Mais do que nunca. Os grandes líderes que conheci – presidentes de empresas, gestores de topo – encontravam algo em comum comigo nos primeiros 20 segundos. Um dizia “gosto do seu sotaque britânico”, outro falava de Londres. Está feito. Comunicação é isto: empatia, sintonia, observação.
E os jovens líderes de hoje que querem ser mais carismáticos?
Primeiro, precisam de decidir o que é que realmente querem. Não é “quero ser um líder” – isso não é um objetivo. É: “quero levar esta ideia a acontecer”, ou “quero melhorar a vida da minha equipa”. Depois, perceber como está a correr. Mal? Então muda.
KFC: Saber o que quer, perceber o que está a conseguir, mudar o que está a fazer (Know what you want, Find out what you’re getting, Change what you do). E lembrar-se sempre de uma coisa: a vida não acontece se não falarmos com estranhos.
“A influência verdadeira começa na empatia e no impacto real nas pessoas à sua volta”.
Hoje, muitos jovens dizem que querem ser influencers. Qual é a sua opinião sobre o tema?
Os jovens querem ser influenciadores, mas não sabem que tipo de influência querem ter. Dizem “quero ser famoso, ter muitos seguidores”, mas não têm mensagem nenhuma. Isso é perigoso. É o vazio. A influência verdadeira começa na empatia e no impacto real nas pessoas à sua volta.
Há leitores que o tenham marcado com os seus testemunhos?
Muitos. Uma mulher dos EUA escreveu-me a dizer que tinha conseguido o primeiro emprego na Mercedes-Benz depois de ler o livro. Um homem no Texas, sem qualquer confiança, entrou num grupo de teatro e acabou a interpretar o Frank-N-Furter no Rocky Horror Show. Trouxe a família toda para o ver. Outro, dono de uma empresa de apoio a idosos, disse-me: “Sinto-me como se estivesse no fundo de um poço.” A solução? Improviso. Falei-lhe de teatro de improviso como solução. Ele experimentou. Mudou tudo. São histórias que nunca esqueço.

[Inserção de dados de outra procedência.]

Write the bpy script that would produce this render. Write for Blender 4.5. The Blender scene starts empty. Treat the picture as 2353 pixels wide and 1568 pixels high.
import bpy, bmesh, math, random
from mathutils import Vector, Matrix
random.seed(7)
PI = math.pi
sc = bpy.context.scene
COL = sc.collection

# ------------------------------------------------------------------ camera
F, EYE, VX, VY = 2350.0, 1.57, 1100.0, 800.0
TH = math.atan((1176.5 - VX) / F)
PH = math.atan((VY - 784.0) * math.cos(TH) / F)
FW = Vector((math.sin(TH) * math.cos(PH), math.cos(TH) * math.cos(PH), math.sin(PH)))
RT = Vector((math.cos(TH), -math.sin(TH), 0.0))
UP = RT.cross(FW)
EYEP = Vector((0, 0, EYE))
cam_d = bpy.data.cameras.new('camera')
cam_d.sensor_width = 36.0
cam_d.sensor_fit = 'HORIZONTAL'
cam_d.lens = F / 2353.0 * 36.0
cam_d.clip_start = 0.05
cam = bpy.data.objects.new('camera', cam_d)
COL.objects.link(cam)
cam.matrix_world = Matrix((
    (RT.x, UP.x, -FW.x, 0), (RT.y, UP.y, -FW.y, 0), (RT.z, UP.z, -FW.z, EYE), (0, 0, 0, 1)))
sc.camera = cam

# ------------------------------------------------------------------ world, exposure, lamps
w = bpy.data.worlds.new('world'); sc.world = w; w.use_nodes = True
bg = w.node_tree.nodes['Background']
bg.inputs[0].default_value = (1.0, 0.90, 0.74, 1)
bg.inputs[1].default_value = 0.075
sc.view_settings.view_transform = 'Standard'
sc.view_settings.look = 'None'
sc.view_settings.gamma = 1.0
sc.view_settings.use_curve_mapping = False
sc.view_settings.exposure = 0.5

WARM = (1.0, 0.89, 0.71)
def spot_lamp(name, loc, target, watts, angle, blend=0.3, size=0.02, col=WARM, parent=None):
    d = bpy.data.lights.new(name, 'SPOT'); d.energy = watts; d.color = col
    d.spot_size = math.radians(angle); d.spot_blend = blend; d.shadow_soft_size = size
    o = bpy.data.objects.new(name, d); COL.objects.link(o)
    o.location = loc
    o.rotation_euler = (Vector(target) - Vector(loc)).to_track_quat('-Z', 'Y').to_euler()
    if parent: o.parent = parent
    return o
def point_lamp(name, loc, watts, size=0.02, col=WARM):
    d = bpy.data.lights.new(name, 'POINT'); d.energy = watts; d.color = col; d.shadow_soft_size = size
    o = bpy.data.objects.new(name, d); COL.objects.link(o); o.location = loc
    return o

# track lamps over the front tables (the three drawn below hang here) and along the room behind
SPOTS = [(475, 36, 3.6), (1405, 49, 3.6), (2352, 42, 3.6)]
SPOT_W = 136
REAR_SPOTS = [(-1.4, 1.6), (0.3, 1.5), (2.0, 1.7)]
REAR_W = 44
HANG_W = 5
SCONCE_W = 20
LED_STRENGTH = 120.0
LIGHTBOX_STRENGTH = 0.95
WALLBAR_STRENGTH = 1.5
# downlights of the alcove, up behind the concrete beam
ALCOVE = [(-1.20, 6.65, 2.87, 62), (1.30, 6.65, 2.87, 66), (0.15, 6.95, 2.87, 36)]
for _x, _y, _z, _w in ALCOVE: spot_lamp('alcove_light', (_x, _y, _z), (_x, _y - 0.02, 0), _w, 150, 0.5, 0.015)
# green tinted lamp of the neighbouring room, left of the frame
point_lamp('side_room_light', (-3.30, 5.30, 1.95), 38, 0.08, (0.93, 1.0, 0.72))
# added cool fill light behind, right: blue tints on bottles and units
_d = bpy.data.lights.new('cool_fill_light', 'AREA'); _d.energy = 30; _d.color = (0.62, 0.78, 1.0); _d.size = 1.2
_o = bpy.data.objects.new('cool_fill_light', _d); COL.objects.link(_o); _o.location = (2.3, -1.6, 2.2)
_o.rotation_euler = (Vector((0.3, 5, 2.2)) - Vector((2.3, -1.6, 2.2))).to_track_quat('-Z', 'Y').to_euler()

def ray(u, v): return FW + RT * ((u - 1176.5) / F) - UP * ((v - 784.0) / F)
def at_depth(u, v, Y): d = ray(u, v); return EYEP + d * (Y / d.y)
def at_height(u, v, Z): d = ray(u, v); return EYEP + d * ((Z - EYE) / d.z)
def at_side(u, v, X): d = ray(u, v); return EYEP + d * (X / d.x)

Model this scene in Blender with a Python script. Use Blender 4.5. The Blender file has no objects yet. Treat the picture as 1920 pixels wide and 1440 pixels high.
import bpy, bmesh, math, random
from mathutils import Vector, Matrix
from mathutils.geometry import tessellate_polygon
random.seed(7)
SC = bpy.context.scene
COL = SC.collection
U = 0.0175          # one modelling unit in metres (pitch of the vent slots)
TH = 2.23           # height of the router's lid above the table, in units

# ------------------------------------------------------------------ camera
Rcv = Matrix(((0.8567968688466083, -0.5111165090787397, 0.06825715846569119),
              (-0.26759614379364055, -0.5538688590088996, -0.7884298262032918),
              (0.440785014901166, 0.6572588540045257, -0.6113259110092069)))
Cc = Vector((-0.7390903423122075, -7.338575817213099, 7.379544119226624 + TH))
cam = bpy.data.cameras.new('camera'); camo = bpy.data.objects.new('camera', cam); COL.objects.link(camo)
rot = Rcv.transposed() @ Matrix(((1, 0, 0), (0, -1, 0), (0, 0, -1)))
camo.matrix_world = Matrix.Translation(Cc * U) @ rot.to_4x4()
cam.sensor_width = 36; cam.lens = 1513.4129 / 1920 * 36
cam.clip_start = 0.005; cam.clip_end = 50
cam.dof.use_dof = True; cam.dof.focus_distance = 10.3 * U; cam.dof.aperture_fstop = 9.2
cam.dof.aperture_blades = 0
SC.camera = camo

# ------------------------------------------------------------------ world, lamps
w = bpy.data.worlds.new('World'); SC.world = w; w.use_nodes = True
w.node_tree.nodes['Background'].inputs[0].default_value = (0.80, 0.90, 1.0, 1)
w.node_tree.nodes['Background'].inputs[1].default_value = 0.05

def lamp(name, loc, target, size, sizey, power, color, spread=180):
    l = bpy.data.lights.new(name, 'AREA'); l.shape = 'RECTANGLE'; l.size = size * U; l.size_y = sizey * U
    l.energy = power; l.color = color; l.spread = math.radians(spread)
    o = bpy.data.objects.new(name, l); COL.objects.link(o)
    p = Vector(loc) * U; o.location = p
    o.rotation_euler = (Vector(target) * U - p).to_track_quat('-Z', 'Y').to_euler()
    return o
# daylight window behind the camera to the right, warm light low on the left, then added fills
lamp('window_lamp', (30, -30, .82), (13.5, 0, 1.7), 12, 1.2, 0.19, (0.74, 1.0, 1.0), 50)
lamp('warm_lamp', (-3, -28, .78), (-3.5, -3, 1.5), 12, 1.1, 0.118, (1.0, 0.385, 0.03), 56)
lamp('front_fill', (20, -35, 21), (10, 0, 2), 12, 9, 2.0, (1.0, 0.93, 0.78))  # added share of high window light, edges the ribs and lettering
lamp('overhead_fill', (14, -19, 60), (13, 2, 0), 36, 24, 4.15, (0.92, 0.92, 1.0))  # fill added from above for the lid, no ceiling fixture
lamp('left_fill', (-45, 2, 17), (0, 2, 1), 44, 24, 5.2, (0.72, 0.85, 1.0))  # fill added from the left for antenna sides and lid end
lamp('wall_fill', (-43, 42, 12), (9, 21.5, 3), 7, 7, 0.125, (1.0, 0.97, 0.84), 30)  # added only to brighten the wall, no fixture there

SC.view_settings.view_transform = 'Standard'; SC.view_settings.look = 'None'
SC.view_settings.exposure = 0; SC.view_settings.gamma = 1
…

Novidades que podemos esperar em breve.
Sim. Acabei há pouco o meu novo livro. É sobre stress. Chama-se “Less Stress, More Yes“. É um livro simples, direto, que mostra como o stress corrói a nossa energia e nos impede de criar ligações reais. E liga-se diretamente ao tema deste: para muitos jovens, hoje, até fazer um simples telefonema já é um fator de stress. Precisamos de reaprender a comunicar. E isso começa no básico: presença, empatia, curiosidade.
Mesmo com tudo o que sabe, já houve quem tentasse provar que o seu método não funcionava?
Claro. Quando o livro saiu, o New York Times levou-me para a rua e desafiou-me a abordar polícias, empregados malcriados no Carnegie Deli, desconhecidos no metro. Tentaram provar que o método não funcionava. Mas funcionou sempre. Com uma exceção: o Washington Post. Um jornalista desceu do elevador, olhou para mim e disse: “Faz-me gostar de ti.” Respondi: “Tu já decidiste o que sentes sobre mim. E eu também.” Ele só queria detestar-me. Mas no fim, escreveu que o livro era “um clássico”. Ironias da vida.
E se tivesse de resumir o seu método numa frase?
Quando as pessoas gostam de si, veem o melhor em si e procuram razões para dizer que sim. E se quiser que digam “sim”, tem de começar por criar uma ligação genuína.